To a certain extent, this is little more than the navel-gazing of a political press corps frustrated that the next presidential cycle hasn’t gotten off to the same turbo-charged start as the last one, where would-be presidents were making it official in the winter of 2006-2007. It’s also an example of typical media myopia. With the exception of 2008, it’d be hard to find many presidential fields that weren’t immediately greeted as inadequate by a cynical press corps. 
 
Still, there’s some truth to the fact that no obvious front-runner is forthcoming from the current field of candidates. But the problem isn’t that Republicans don’t have one perfect candidate. The problem is that elusive candidate’s traits have been distributed among roughly two dozen candidates, some of which aren’t even likely to make the race.
 
An ideal Republican presidential candidate would have the foreign policy acumen of former U.N. Ambassador John Bolton, the economic mastery of Wisconsin Congressman Paul Ryan and the reverence for traditional American values of former Alaska Governor Sarah Palin. To put flesh on these policy bones, he would have the military record of General David Petraeus, the business success of former Massachusetts Governor Mitt Romney and the years in the pulpit of former Arkansas Governor Mike Huckabee.
 
Of course, temperament reigns just as large in the presidential equation as biography. The ideal candidate would have the capacious intellect of former Speaker of the House Newt Gingrich.
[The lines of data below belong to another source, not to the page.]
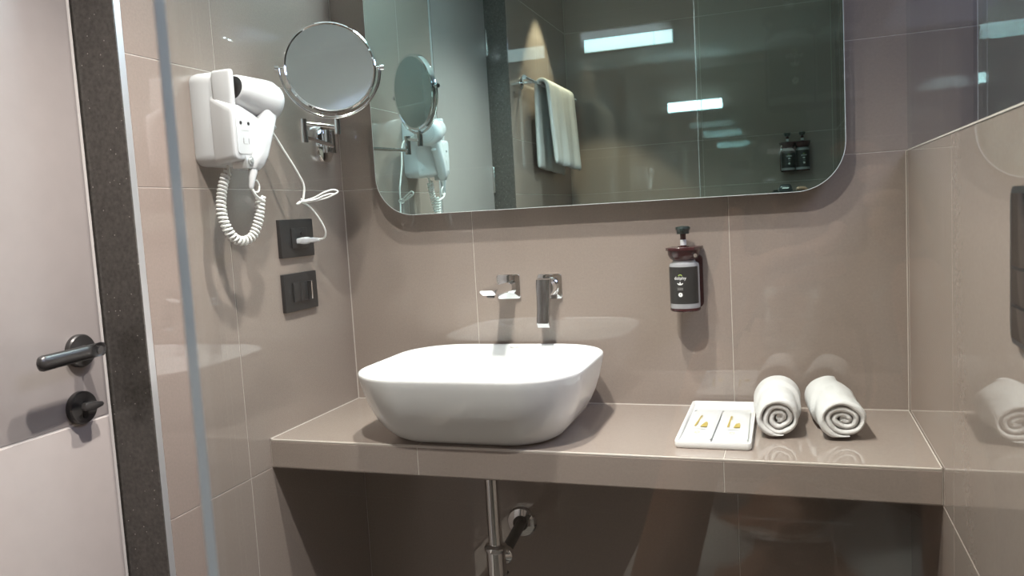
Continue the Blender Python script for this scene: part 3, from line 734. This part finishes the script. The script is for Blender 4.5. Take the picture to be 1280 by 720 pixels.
# ------------------------------------------------------------------ rolled towels
def spiral_roll(name, loc, rz, L, r0, squash, turns, label, end_deg, seed, fold):
    r = empty(name, loc, label, 'towel', 'rolled hand towels on the counter', rz)
    th = r0/(turns+.92)
    n = 48; tot = int(turns*n)
    flap = math.radians(end_deg)-2*PI*turns
    cl = []
    for i in range(tot+1):
        a = 2*PI*i/n; rad = th*.45+th*(i/n); tail = max(0, (i-(tot-.30*n))/(.30*n)); rad -= th*.62*tail*tail*(3-2*tail)
        inn = 1-i/tot
        wob = 1+.10*math.sin(2*a+seed)*inn+.05*math.sin(3.3*a+seed*2)*inn+.012*math.sin(5*a)
        sq = squash-(.22*inn if squash < .95 else -.08*inn)
        cl.append((rad*wob*math.cos(a+flap), rad*wob*math.sin(a+flap)*sq, a+flap, i))
    ht = th*.475; NL = 46
    bm = bmesh.new(); V = []
    for j in range(NL+1):
        t = j/NL; e_ = min(t, 1-t)*L
        ee = math.sqrt(max(0, 1-(1-min(1, e_/.012))**2))*.80+.20
        row = []
        for x, z, a, i in cl:
            x1, z1 = cl[min(i+1, tot)][:2]; x0, z0 = cl[max(i-1, 0)][:2]
            d = Vector((x1-x0, z1-z0)).normalized(); nn = Vector((d.y, -d.x))
            inner = 1-i/tot
            y = -L/2+L*t+(.010*inner*(1-t))-(.006*inner*t)+.0016*math.sin(a*2+seed)*(1 if t < .5 else 0)
            h = ht*ee; add = 0.0
            if i > tot-n:                                   # last wrap: corner fold lying over the back part
                yb = fold(math.degrees(a) % 360)*L
                q = (y-yb)/.003
                add = .0075*(1/(1+math.exp(-max(-20, min(20, q*2.2)))))*min(1, (i-(tot-n))/5)
                h += .0005*math.sin(y*120+a*4+seed)+.0009*math.sin(y*47+a*2.3+seed)+random.uniform(-.0002, .0002)
            if i > tot-6: h *= (tot-i+.6)/6.6
            row.append((bm.verts.new((x+nn.x*(h+add), y, z+nn.y*(h+add))), bm.verts.new((x-nn.x*h, y, z-nn.y*h))))
        V.append(row)
    for j in range(NL):
        for i in range(tot):
            for k in (0, 1): bm.faces.new((V[j][i][k], V[j][i+1][k], V[j+1][i+1][k], V[j+1][i][k]))
        for i in (0, tot): bm.faces.new((V[j][i][0], V[j+1][i][0], V[j+1][i][1], V[j][i][1]))
    for j in (0, NL):
        for i in range(tot): bm.faces.new((V[j][i][0], V[j][i+1][0], V[j][i+1][1], V[j][i][1]))
    zs = sorted(v.co.z for v in bm.verts); mz = zs[0]
    for v in bm.verts:                                     # the weight flattens the underside
        v.co.z = max(.0003, v.co.z-mz-.0035)
    link('rolled_cloth', bm, TOWEL, r, angle=80)
    # the inmost cloth at the heart of the roll
    core = max(0.004, -mz-.0035); bm = bmesh.new()
    sweep(bm, [(0, -L/2+.014, core), (.001, 0, core), (0, L/2-.012, core)], th*.55, 12); link('roll_core', bm, TOWEL, r)
    return r
spiral_roll('rolled_towel', (1.042, -.150, ZC+.0004), math.radians(1), .195, .0440, 1.0, 3.1, 'rolled white hand towel next to the tray, upright round end', 290, 3,
            lambda a: .02+.12*math.sin(math.radians(a)))
spiral_roll('rolled_towel', (1.151, -.146, ZC+.0004), math.radians(4), .200, .0480, .90, 3.2, 'rolled white hand towel nearest the right wall, flatter oval end', 290, 4,
            lambda a: (.80 if a < 75 else .50-.62*min(1, (a-75)/105)))

# ------------------------------------------------------------------ towel rail and hanging towel
RX = .062
rl = empty('towel_rail', (0, -1.90, 1.83), 'chrome towel rail on the left wall behind the door, seen in the mirror', 'towel rail')
bm = bmesh.new(); cyl(bm, (RX, .42, 0), (RX, -.40, 0), .0065, n=20); link('bar', bm, CHROME, rl)
for y in (.29, -.31):
    bm = bmesh.new(); cyl(bm, (.012, y, 0), (RX, y, 0), .0075); lathe(bm, [(.024, .0003), (.024, .006), (.012, .013), (.008, .013)], (0, y, 0), (1, 0, 0)); link('bracket', bm, CHROME, rl)
for y in (.425, -.405):
    bm = bmesh.new(); cyl(bm, (RX, y-.006, 0), (RX, y+.006, 0), .0095); link('end_cap', bm, CHROME, rl)
ht_ = empty('hand_towel', (RX, -1.93, 1.83), 'white hand towel folded over the towel rail', 'towel')
bm = bmesh.new(); grid = []
NY = 30
for j in range(NY+1):
    t = j/NY; y = .22-.46*t; row = []
    fold = .006*math.sin(t*17)+.004*math.sin(t*31+1)
    for i in range(29):
        s = i/28
        if s < .40: z = -.36*(1-s/.40)+.0; x = -.026-.006*(1-s/.4)+fold*.6*(1-s/.4); 
        elif s > .60: z = -.345*((s-.60)/.40); q_ = (s-.6)/.4; x = .026+.016*q_+fold*(.3+q_)+.012*t*q_
        else:
            a = PI*(1-(s-.40)/.20); x = .026*math.cos(a); z = .026*math.sin(a)
        zz = z-.020*(t*abs(z)/.36)
        row.append(bm.verts.new((x, y+.018*math.sin(s*5+t*2)*abs(z)*2, zz)))
    grid.append(row)
for j in range(NY):
    for i in range(28): bm.faces.new((grid[j][i], grid[j][i+1], grid[j+1][i+1], grid[j+1][i]))
o = link('draped_cloth', bm, TOWEL, ht_, angle=80)
sm = o.modifiers.new('thick', 'SOLIDIFY'); sm.thickness = .017; sm.offset = 0
sb = o.modifiers.new('soft', 'SUBSURF'); sb.levels = 1; sb.render_levels = 1

# ------------------------------------------------------------------ photographer and camera, seen in the mirror
cb = empty('photo_camera', (CX, CY-.10, CZ), 'black camera held up by the photographer, seen in the mirror', 'camera')
B('body', -.062, .072, -.070, -.022, -.058, .033, BLACKP, cb, bev=.006, seg=3)
B('grip', -.070, -.046, -.060, -.008, -.056, .030, RUBBER, cb, bev=.008, seg=3).location.x = .118
bm = bmesh.new(); loft(bm, [[(x-.004, y-.046, z) for x, y in rrect(w_, d_, .008, 4)] for w_, d_, z in ((.060, .050, .030), (.056, .054, .045), (.044, .046, .060), (.030, .034, .0635))]); link('viewfinder_hump', bm, BLACKP, cb, angle=50)
B('white_marking', -.017, .009, -.0200, -.0185, .0445, .0495, WHITEI, cb)
bm = bmesh.new(); cyl(bm, (-.045, -.046, .032), (-.045, -.046, .041), .010); link('mode_dial', bm, BLACKP, cb)
bm = bmesh.new(); lathe(bm, [(.034, -.022), (.036, -.018), (.036, .030), (.038, .034), (.038, .050), (.033, .050), (.031, .040)], (0, 0, 0), (0, 1, 0), n=40); link('lens_barrel', bm, BLACKP, cb)
bm = bmesh.new(); lathe(bm, [(0, .043), (.012, .0425), (.024, .041), (.031, .0385)], (0, 0, 0), (0, 1, 0), n=40); link('front_glass', bm, LENSG, cb)

def skin_mesh(name, joints, edges, m, parent, sub=2, root=0):
    me = bpy.data.meshes.new(name); me.from_pydata([j[0] for j in joints], edges, []); me.materials.append(m)
    o = bpy.data.objects.new(name, me); C.objects.link(o); o.parent = parent
    md = o.modifiers.new('skin', 'SKIN'); md.use_smooth_shade = True
    sv = me.skin_vertices[0].data
    for k, j in enumerate(joints):
        r = j[1] if isinstance(j[1], tuple) else (j[1], j[1]); sv[k].radius = r; sv[k].use_root = (k == root)
    s = o.modifiers.new('sub', 'SUBSURF'); s.levels = sub; s.render_levels = sub
    return o
pr = empty('person', (1.06, -2.13, 0), 'person crouching in a white t-shirt and grey trousers, holding up a camera', 'person')
def PP(x, y, z): return (x-1.06, y+2.13, z)
J = [(PP(1.06, -2.19, .36), (.105, .10)),   # 0 pelvis
     (PP(1.06, -2.18, .54), (.10, .085)),   # 1 waist
     (PP(1.06, -2.15, .73), (.125, .095)),  # 2 chest
     (PP(1.06, -2.13, .86), (.075, .065)),  # 3 neck base
     (PP(1.065, -2.11, .93), .045),         # 4 neck
     (PP(.925, -2.13, .83), .052),          # 5 shoulder L
     (PP(.870, -2.02, .68), .042),          # 6 elbow
     (PP(.945, -1.90, .92), .034),          # 7 forearm mid
     (PP(1.005, -1.885, 1.145), .026),      # 8 wrist
     (PP(1.190, -2.13, .83), .052),         # 9 shoulder R
     (PP(1.235, -2.03, .75), .042),         # 10 elbow
     (PP(1.215, -1.93, .98), .034),         # 11
     (PP(1.175, -1.905, 1.215), .025),      # 12 wrist
     (PP(.980, -2.15, .34), .085),          # 13 hip
     (PP(.900, -1.78, .46), .060),          # 14 knee
     (PP(.920, -1.98, .24), .050),          # 15 calf
     (PP(.925, -2.06, .09), .036),          # 16 ankle
     (PP(1.140, -2.15, .34), .085),
     (PP(1.205, -1.78, .46), .060),
     (PP(1.195, -1.98, .24), .050),
     (PP(1.190, -2.06, .09), .036)]
E_ = [(0, 1), (1, 2), (2, 3), (3, 4), (2, 5), (5, 6), (6, 7), (7, 8), (2, 9), (9, 10), (10, 11), (11, 12), (0, 13), (13, 14), (14, 15), (15, 16), (0, 17), (17, 18), (18, 19), (19, 20)]
body = skin_mesh('body', J, E_, SKIN, pr)
def sub_j(ids, grow): return [(J[i][0], tuple(r+grow for r in (J[i][1] if isinstance(J[i][1], tuple) else (J[i][1],)*2))) for i in ids]
sj = sub_j([0, 1, 2, 3, 5, 9], .014)
sj[4] = (sj[4][0], .066); sj[5] = (sj[5][0], .066)
def mid(a, b, t): return tuple(a[k]+(b[k]-a[k])*t for k in range(3))
sj += [(mid(J[5][0], J[6][0], .65), .058), (mid(J[9][0], J[10][0], .65), .058)]
skin_mesh('t_shirt', sj, [(0, 1), (1, 2), (2, 3), (2, 4), (2, 5), (4, 6), (5, 7)], SHIRT, pr)
tj = sub_j([0, 13, 14, 15, 16, 17, 18, 19, 20], .014)
skin_mesh('trousers', tj, [(0, 1), (1, 2), (2, 3), (3, 4), (0, 5), (5, 6), (6, 7), (7, 8)], JEANS, pr)
for x in (.922, 1.192):
    bm = bmesh.new(); loft(bm, [[(a+x-1.06, b+.12, z) for a, b in rrect(w_, d_, w_*.45, 5)] for w_, d_, z in ((.088, .25, .001), (.096, .26, .02), (.088, .235, .045), (.070, .14, .075))]); link('shoe', bm, BLACKP, pr, angle=60)
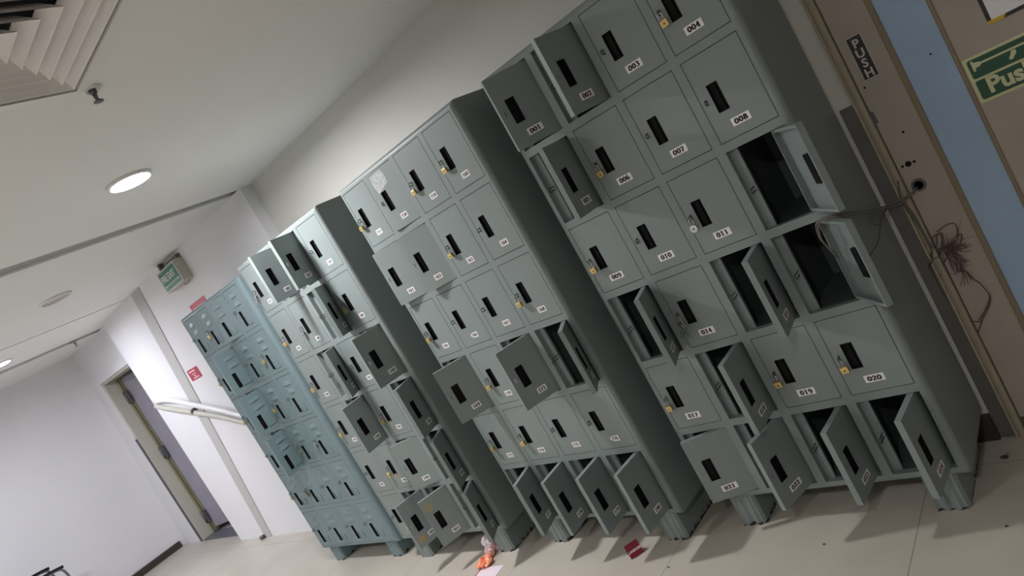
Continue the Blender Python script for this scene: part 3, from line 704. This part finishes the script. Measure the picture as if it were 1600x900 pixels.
# candy packet in clear film
t = empty('sweet_packet', (-1.385, -.12, 0), math.radians(20)); tag(t, 'crumpled clear film and orange sweet packet on the floor below the lockers', 'packet')
def blob(b, c, rx, ry, rz, seed, amp=.25, n=20, mrows=10):
    rn = random.Random(seed); ph = [rn.uniform(0, 6.28) for _ in range(6)]; rows = []
    for j in range(mrows + 1):
        v = j / mrows * PI; row = []
        for i in range(n):
            u = 2 * PI * i / n; k = 1 + amp * (.4 * math.sin(3 * u + ph[0] + 2 * v) + .35 * math.sin(5 * u + ph[1]) * math.sin(3 * v + ph[2]) + .25 * math.sin(9 * u + ph[3] + 5 * v))
            row.append((c[0] + rx * k * math.sin(v) * math.cos(u), c[1] + ry * k * math.sin(v) * math.sin(u), max(.001, c[2] + rz * k * math.cos(v))))
        rows.append(row)
    b.sm = False
    for j in range(mrows):
        for i in range(n): b.face([rows[j][i], rows[j][(i + 1) % n], rows[j + 1][(i + 1) % n], rows[j + 1][i]])
b = MB(); blob(b, (0, -.03, .020), .045, .045, .020, 2, .35, 26, 12); blob(b, (.01, .035, .02), .02, .03, .022, 5, .3); b.build('packet', M['orange'], t)
b = MB(); blob(b, (.02, .075, .045), .045, .055, .046, 9, .5, 22, 12); b.build('clear_film', M['film'], t)
b = MB(); blob(b, (.02, .085, .03), .02, .03, .02, 4, .5, 16, 8); b.build('red_wrapper', M['red'], t)
# sheet of paper
P0 = [at(752, 888, 2, .0), at(787, 883, 2, .0)]
q = [(x, y) for x, y, _ in (P0[0], P0[1])]
d = Vector((q[1][0] - q[0][0], q[1][1] - q[0][1])); nrm = Vector((d.y, -d.x)).normalized() * .15
t = empty('paper_sheet', (q[0][0], q[0][1], 0)); tag(t, 'white paper sheet with a red line lying on the floor at the bottom edge', 'paper')
b = MB(); b.prism([(0, 0), (d.x, d.y), (d.x + nrm.x, d.y + nrm.y), (nrm.x, nrm.y)], .0006, .0014); b.build('paper', M['pink'], t)
b = MB(); e = d.normalized() * .008; b.prism([(0 + .0, 0), (e.x, e.y), (e.x + nrm.x, e.y + nrm.y), (nrm.x, nrm.y)], .0014, .0018); b.build('red_line', M['red'], t)
# dry leaf and crumbs
pl = at(1571, 716, 2, 0); b = MB(); blob(b, (pl.x, pl.y, .005), .011, .006, .006, 3, .6, 14, 8); b.tube([(pl.x, pl.y, .006), (pl.x + .012, pl.y + .015, .012), (pl.x + .016, pl.y + .024, .004)], .0008, 5)
tag(b.build('dry_leaf', M['bug']), 'dry curled brown leaf on the floor right of the nearest locker cabinet', 'leaf')
for (u, v), lab in (((1573, 823), 'dark crumb on the tiles near the bottom right corner'), ((1288, 851), 'dark crumb on the tiles in front of the nearest locker cabinet'), ((1045, 887), 'dark crumb on the tiles beside the red card')):
    pl = at(u, v, 2, 0); b = MB(); blob(b, (pl.x, pl.y, .002), .005, .003, .0025, int(u), .6, 10, 6); tag(b.build('crumb', M['bug']), lab, 'crumb', 'crumbs on the floor')

# ------------------------------------------------------------------ black chairs cut by the lower left corner
def chair(loc, rz, label):
    t = empty('office_chair', loc, rz); tag(t, label, 'chair', 'black chairs by the far wall')
    b = MB(); b.box(-.23, .23, -.22, .22, .43, .47); b.build('seat', M['black'], t, bevel=.015)
    b = MB(); b.box(-.21, .21, .20, .235, .54, .80); b.build('backrest', M['black'], t, bevel=.015)
    for s_ in (-1, 1):
        b = MB(); x = s_ * .30
        b.tube(smooth_path([(x, -.21, .0), (x, -.21, .40), (x, -.20, .63), (x, -.15, .685), (x, -.02, .690), (x, .14, .67), (x, .22, .62)], 5), .011, 8); b.build('arm_frame', M['dsteel'], t)
        b = MB(); b.tube(smooth_path([(x, -.21, .685), (x, -.12, .700), (x, -.02, .706), (x, .10, .690), (x, .20, .66)], 5), .014, 8); b.build('arm_pad', M['black'], t)
        b = MB(); b.tube([(x, .20, 0), (x, .21, .62), (x * .75, .215, .78)], .011, 8); b.build('rear_leg', M['dsteel'], t)
        b = MB(); b.tube([(x, -.21, .42), (x, .205, .42)], .009, 8); b.build('side_rail', M['dsteel'], t)
chair((-6.68, -.99, .03 - .03), PI, 'black chair by the far wall, only its arm tips showing at bottom left')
He would have the plain-spoken clarity of New Jersey Governor Chris Christie. He’d have Huckabee’s natural talent for folksy charm and an easy one-liner. And he’d have Texas Congressman Ron Paul’s unshakeable commitment to principle.
 
Then there’s the way he’d do his job. He’d have Mississippi Governor Haley Barbour’s razor-sharp political insight (Barbour was Ronald Reagan’s political affairs director in the White House and served as chairman of the Republican National Committee during the revolutionary year of 1994). He’d have the flair for competently managing even the most granular task of governing exhibited by Indiana Governor Mitch Daniels. He’d have Christie’s appetite for bold initiatives pursued with indefatigable initiative. And he’d have a communications style that mixes Gingrich’s brain with Huckabee’s heart.
 
Unfortunately, that candidate won’t be on the ballot in 2012 or likely in any other year (though one not too dissimilar received the Republican nomination in 1980 and 1984). But as the primaries unfold and the candidates do rhetorical battle, each will have a chance to observe the others’ virtues up close. Hopefully they’ll learn something. And as iron sharpens iron, so shall a Republican nominee be forged in the crucible of the campaign.